Q2アプライド・マテリアルズの主な競合は?

A2東京エレクトロン(日本、世界シェア2位)、ASML(オランダ、露光装置で独占)、Lam Research(米国、エッチング・成膜装置)などです。アプライドは前工程のほぼ全プロセスをカバーする業界最広範な製品群が強みです。22,000件以上の特許を保有し、技術的な参入障壁を築いています。

Q3アプライド・マテリアルズのリスク要因は?

A3主なリスクは、中国向け輸出規制(2025年度Q4で1.1億ドル、2026年度で6億ドル売上減見込み)、半導体サイクルの変動、ICAPS(IoT・通信・自動車・パワー・センサー)セグメントの投資減速です。中国市場は売上の約3分の1を占めるため、規制の影響は大きいです。詳細は本文のリスク要因セクションを参照してください。

Q4アプライド・マテリアルズは長期投資に向いている?

A4AI・データセンター・5G等の半導体需要拡大を信じる投資家に向いています。半導体サイクルの変動に耐えられる長期視点が必要です。世界の半導体製造能力は2025年に7%増加し、先端チップ生産は17%増加する見込みで、長期的な成長余地があります。投資判断はご自身で行ってください。

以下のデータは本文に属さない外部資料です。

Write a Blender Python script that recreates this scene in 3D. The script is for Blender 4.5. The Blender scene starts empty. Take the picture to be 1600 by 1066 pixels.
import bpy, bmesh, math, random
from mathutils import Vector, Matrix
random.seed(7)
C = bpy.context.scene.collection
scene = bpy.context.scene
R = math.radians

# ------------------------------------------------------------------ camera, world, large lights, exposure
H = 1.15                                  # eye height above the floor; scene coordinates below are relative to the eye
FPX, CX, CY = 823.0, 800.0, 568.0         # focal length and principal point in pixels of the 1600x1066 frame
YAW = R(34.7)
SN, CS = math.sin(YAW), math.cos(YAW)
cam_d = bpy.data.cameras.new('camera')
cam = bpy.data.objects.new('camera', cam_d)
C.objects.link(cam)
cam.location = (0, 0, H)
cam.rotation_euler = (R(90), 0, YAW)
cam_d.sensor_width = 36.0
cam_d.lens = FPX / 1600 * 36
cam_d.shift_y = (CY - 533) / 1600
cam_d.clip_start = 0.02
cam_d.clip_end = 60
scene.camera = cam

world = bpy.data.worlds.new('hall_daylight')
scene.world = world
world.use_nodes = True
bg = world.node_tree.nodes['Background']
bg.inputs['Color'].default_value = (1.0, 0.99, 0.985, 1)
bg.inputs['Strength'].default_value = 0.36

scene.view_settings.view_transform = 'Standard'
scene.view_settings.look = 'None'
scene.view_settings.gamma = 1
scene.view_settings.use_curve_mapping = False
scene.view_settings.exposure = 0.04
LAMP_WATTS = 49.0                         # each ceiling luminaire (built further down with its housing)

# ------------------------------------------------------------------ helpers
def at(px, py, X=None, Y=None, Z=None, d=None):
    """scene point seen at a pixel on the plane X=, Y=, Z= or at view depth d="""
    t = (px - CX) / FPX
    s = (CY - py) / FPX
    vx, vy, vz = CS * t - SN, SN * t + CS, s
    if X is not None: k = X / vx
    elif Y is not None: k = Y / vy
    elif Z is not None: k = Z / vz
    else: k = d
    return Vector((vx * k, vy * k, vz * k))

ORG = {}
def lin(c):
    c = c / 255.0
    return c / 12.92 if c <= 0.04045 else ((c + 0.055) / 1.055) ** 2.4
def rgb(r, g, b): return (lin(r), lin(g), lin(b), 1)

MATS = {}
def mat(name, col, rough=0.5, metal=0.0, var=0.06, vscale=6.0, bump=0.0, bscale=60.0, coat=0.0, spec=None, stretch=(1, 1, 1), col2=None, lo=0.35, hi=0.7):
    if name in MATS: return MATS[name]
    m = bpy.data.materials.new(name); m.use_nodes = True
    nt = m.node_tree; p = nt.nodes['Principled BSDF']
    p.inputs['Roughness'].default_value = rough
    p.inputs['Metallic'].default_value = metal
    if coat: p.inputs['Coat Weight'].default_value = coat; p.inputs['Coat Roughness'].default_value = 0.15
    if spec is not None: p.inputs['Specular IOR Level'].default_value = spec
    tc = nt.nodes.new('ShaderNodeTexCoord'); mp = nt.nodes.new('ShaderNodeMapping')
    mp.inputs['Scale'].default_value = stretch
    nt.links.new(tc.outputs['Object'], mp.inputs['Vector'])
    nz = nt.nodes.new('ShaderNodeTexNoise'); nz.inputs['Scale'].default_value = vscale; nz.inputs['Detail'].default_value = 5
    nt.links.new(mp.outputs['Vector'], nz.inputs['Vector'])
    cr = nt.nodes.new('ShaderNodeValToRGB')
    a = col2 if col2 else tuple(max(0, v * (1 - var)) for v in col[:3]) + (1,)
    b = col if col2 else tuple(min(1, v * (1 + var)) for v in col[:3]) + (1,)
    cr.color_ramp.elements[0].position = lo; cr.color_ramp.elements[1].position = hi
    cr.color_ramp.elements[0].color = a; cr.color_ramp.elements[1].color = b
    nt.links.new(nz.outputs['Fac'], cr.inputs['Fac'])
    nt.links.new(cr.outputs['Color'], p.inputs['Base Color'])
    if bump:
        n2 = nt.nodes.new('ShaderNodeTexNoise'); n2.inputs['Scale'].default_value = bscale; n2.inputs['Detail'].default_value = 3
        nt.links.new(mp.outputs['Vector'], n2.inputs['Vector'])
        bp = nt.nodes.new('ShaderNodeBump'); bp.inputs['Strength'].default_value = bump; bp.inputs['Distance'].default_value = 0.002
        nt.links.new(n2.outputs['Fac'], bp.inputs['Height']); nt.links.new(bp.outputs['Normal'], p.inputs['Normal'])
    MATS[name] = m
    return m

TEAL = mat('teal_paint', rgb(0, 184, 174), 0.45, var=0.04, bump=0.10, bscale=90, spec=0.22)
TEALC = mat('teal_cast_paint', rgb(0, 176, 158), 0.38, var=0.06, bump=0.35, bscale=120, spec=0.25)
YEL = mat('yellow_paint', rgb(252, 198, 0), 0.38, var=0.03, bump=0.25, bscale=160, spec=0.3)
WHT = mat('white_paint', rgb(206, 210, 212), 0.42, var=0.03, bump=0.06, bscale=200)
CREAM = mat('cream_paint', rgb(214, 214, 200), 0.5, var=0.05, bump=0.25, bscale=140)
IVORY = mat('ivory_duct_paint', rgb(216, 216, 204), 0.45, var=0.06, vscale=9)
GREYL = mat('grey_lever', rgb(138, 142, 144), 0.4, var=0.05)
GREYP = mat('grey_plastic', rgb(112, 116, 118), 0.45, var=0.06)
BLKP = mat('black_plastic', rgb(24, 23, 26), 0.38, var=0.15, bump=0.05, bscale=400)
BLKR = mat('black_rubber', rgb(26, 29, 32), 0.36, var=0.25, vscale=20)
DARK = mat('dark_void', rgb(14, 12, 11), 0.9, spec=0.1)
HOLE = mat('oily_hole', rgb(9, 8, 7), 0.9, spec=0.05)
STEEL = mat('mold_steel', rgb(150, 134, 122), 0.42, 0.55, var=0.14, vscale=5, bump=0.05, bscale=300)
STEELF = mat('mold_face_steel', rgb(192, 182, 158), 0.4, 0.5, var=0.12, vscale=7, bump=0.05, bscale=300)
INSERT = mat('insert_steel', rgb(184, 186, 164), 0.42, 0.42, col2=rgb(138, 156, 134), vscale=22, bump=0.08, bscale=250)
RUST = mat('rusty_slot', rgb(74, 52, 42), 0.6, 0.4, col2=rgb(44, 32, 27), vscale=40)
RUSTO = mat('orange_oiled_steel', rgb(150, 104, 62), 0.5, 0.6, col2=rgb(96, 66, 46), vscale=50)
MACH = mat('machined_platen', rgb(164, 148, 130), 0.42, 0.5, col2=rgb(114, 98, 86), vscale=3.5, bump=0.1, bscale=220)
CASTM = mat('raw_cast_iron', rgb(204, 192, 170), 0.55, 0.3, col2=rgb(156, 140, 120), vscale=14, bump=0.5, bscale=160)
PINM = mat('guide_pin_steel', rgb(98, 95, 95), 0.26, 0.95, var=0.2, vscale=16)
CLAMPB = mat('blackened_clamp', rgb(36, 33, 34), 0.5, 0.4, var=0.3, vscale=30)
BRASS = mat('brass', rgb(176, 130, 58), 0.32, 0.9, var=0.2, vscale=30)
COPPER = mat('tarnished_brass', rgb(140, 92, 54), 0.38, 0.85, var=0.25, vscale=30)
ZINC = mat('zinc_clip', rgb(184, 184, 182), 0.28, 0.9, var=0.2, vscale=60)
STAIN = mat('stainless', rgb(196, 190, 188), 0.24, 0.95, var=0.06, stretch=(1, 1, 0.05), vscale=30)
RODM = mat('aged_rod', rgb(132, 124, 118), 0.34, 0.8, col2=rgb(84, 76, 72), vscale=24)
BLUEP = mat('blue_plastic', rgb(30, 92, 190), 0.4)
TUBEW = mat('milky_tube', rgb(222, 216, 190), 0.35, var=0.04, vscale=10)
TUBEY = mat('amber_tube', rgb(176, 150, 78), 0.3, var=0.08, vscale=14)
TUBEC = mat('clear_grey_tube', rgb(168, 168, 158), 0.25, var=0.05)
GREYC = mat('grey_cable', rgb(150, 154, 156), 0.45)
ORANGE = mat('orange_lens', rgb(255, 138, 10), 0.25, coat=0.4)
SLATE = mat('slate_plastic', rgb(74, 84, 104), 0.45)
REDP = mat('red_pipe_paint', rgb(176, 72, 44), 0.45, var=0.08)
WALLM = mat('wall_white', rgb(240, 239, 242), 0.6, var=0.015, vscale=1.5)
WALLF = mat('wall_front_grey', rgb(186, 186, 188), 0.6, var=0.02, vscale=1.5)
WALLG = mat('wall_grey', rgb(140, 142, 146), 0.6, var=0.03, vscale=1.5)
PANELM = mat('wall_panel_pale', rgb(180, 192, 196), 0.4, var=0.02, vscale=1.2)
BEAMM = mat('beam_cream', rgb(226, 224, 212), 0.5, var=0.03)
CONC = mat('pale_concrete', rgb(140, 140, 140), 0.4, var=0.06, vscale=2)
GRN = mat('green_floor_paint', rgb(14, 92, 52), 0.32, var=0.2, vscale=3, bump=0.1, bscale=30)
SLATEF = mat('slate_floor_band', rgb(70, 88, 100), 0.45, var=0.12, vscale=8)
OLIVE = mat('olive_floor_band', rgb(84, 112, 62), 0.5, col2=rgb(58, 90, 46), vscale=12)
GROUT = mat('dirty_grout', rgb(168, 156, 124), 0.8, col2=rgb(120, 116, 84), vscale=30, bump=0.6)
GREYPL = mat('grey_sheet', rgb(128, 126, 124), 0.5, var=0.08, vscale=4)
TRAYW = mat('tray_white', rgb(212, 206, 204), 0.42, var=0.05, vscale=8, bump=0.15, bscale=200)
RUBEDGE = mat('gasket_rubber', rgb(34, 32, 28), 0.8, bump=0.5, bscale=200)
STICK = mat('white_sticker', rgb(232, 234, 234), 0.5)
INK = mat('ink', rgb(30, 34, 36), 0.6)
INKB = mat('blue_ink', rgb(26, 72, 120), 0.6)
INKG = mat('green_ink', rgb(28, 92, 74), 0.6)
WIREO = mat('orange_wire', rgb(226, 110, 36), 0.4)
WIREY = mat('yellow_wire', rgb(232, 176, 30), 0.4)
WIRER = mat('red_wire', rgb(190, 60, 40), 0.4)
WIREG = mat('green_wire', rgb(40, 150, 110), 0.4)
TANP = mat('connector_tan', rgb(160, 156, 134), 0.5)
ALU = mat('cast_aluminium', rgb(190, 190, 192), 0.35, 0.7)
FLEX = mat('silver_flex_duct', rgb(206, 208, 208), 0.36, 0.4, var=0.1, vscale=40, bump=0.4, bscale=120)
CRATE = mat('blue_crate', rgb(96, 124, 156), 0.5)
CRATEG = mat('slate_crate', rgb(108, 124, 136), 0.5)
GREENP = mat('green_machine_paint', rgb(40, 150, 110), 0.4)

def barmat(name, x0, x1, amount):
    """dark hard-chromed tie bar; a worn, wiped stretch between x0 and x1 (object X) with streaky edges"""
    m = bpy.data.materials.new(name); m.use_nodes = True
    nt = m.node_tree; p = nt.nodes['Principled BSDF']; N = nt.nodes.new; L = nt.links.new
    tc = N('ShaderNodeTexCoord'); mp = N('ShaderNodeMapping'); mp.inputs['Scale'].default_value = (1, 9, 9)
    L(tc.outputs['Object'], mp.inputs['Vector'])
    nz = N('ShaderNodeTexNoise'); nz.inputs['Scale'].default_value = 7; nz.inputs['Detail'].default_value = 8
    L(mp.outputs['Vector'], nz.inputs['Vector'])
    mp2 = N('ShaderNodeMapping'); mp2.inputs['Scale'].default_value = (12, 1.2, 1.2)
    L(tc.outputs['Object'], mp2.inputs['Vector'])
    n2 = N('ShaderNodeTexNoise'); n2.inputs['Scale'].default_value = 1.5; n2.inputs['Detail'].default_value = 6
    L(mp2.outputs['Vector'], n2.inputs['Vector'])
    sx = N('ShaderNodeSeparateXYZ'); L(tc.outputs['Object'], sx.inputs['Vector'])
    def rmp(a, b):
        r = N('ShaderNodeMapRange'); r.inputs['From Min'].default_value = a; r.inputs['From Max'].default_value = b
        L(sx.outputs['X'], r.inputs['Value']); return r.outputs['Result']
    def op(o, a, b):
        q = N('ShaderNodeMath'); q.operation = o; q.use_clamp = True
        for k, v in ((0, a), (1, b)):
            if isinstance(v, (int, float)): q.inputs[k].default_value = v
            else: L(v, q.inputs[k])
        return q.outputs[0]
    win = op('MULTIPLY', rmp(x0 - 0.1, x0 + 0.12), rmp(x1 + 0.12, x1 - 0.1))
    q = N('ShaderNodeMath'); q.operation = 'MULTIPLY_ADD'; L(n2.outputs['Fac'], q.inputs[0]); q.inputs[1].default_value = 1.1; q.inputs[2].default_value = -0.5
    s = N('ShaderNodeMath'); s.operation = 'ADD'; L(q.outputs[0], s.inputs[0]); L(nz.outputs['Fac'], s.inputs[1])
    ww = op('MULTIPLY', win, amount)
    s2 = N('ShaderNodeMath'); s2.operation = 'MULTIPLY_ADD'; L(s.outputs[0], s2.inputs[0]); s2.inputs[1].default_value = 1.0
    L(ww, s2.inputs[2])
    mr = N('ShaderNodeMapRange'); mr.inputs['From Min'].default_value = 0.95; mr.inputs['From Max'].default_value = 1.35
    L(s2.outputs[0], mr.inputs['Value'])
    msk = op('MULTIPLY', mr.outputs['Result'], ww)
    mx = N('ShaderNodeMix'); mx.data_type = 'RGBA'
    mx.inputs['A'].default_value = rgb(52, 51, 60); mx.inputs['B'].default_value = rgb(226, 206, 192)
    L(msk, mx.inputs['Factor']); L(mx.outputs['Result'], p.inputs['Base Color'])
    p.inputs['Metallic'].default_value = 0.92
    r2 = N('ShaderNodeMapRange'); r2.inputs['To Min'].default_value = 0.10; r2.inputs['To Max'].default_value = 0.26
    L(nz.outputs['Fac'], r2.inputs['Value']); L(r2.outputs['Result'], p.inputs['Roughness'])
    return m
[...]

Q5エヌビディアとアプライド・マテリアルズの違いは?

A5エヌビディアはGPUチップを設計する企業で、アプライドはそのチップを製造する工場(TSMC等)に製造装置を納入する企業です。エヌビディアは半導体産業チェーンの川下(チップ設計)、アプライドは川上(装置提供)に位置し、産業チェーン上の異なる位置にあります。両社は補完的な関係で、どちらも半導体産業の成長に不可欠です。